Dopo l'aggressione a una giovane in un ascensore della Centrale, Stefano Padovano, criminologo dell'Università di Genova e della Cattolica, riflette sugli interventi necessari nei luoghi del degrado e della marginalità

di Stefania CECCHETTI

Stazione Centrale
La Stazione Centrale di Milano

Lo stupro di una giovane donna in Centrale ha riportato al centro del dibattito il tema della sicurezza a Milano, in particolare nella zona della stazione: «Da che mondo è mondo le stazioni sono luoghi “caldi” dal punto di vista della sicurezza e del degrado – commenta Stefano Padovano, criminologo all’Università di Genova e all’Università Cattolica di Milano – perché attorno alle stazioni si concentrano i soggetti più fragili e critici della società: dai senza dimora, ai mendicanti, ai piccoli criminali. Episodi come quello di qualche giorno fa a Milano sono capitati anche in altre città, sia grandi che piccole. E purtroppo continueranno a capitare, soprattutto ai danni dei soggetti più deboli, come donne, minori e anziani».  

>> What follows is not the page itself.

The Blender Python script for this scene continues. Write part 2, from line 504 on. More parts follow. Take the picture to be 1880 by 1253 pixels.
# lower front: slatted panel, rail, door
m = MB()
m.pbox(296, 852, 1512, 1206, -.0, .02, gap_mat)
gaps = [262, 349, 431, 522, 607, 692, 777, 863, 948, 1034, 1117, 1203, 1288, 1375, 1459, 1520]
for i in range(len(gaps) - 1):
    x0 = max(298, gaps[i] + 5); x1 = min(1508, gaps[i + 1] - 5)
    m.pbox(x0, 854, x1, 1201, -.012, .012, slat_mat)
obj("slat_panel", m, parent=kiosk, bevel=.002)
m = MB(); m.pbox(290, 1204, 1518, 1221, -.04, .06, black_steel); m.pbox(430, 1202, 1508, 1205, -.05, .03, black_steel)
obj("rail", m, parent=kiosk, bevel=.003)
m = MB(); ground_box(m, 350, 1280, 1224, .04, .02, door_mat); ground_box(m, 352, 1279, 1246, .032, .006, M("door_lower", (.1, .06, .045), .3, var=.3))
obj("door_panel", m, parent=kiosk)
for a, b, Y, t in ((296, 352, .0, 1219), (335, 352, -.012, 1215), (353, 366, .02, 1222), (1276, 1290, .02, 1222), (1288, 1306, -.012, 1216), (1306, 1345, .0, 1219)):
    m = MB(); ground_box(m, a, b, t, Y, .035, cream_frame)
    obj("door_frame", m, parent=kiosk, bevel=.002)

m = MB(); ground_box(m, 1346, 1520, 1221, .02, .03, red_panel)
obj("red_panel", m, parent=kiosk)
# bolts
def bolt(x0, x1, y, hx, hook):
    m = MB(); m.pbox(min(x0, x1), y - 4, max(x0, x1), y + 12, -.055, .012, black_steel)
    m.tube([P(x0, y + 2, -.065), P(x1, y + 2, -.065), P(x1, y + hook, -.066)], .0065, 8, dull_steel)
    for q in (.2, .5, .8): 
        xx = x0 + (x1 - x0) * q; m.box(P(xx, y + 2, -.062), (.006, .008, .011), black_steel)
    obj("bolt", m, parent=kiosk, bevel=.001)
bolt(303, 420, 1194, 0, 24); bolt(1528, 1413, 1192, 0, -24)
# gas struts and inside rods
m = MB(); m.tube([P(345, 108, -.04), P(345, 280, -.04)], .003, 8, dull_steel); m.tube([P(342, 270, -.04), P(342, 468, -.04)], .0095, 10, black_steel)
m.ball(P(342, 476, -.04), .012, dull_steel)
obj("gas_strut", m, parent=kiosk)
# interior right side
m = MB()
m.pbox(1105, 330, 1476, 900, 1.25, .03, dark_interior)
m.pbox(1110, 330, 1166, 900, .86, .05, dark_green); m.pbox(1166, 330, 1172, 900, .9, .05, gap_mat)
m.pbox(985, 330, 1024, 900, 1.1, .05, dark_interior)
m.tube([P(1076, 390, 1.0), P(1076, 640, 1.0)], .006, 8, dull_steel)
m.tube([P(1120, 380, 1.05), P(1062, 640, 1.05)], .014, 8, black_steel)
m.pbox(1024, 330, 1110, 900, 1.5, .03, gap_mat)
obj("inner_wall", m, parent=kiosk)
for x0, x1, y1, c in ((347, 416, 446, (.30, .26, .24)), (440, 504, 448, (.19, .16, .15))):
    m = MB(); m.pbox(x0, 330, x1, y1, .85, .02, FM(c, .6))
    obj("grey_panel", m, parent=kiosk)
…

Questo è il dato di partenza. Il punto, però, è un altro, secondo Padovano: «Il problema è che negli ultimi quindici anni le politiche di messa in sicurezza dei territori sono state trascurate nel nostro Paese, non solo a Milano. Sono state fatte delle azioni di riqualificazione urbana, senza che fossero accompagnate da azioni di rigenerazione sociale. Le nuove stazioni, come la Centrale, sono belle cattedrali nel deserto, se mancano le energie umane. Le tecnologie non bastano. Prendiamo per esempio l’installazione di telecamere: sono utili per le attività investigative, ma a reato già compiuto. Gli amministratori degli enti locali e lo Stato hanno fatto passare l’idea che le telecamere facciano da deterrente, ma non è così, tant’è che si continuano a registrare crimini».

Impiegare energie umane

Cosa si intende per energie umane mancanti, agenti di polizia e carabinieri? «Non solo – specifica Padovano -. Gli agenti fanno la loro parte, ma non basta. La sicurezza urbana è un pozzo senza fondo: mandiamo 100 agenti di più a Baggio e magari succede qualcosa alla Comasina o a Città Studi. Una politica della sicurezza vincente ha bisogno di interventi diversificati, non si possono trascurare la cura di alcuni aspetti urbanistici e il sostegno al vecchio welfare. Operatori sociali e volontari, alla fine degli anni Novanta e fino al 2010 circa sono stati la carta vincente di politiche che hanno dato i loro frutti nella gestione di microconflitti e di atti di microcriminalità diffusa. In quegli anni, molte amministrazioni locali, di diverso colore politico, hanno sostenuto buoni progetti di intervento, in coordinamento con le Regioni e le Prefetture, e basati sull’intervento in ambiti circoscritti».

Qualche esempio? «Bisogna interrogarsi su quale tipo di interventi e quali servizi mettiamo in atto sulle categorie problematiche e fragili che in certe ore della giornata popolano una certa zona. Se il problema sono i senza fissa dimora, chiediamoci se sappiamo chi sono i soggetti che gravitano su una certa area, quali tipi di servizi di presa in carico possiamo mettere in atto per loro, se siamo in grado di costruire una relazione con questi soggetti e magari di riuscire a toglierne qualcuno dalla strada».

Politiche insufficienti

Sul perché ci sia stata una involuzione nelle politiche sulla sicurezza Padovano è molto netto: «È uno degli aspetti della crisi della politica tout court. Dalla mia esperienza di consulente di diverse amministrazioni, di diversa appartenenza politica, posso dire che è molto più facile convocare una conferenza stampa per annunciare l’acquisto di telecamere, piuttosto che dare vita a interventi di natura sociale, che costano e danno risultati solo sulla langa distanza. Semplicemente, si sceglie di ignorare certi problemi. Ma i problemi ci sono. Soprattutto nelle grandi città, che fingono da imbuto di tutti i problemi sociali. A Milano tutto ha una eco maggiore, è ovvio».

Lo stupro della scorsa settimana ha evidenziato anche carenze urbanistiche nella progettazione della Stazione Centrale: «Quell’ascensore – conclude Padovano -, ancorato com’era in fondo a un corridoio, era destinato prima o poi ad accogliere un atto di aggressione. Ci sono strutture architettoniche che si prestano a diventare luoghi potenzialmente pericolosi. È intuitivo: angoli bui, zone isolate, devono essere evitati nella progettazione di uno spazio pubblico».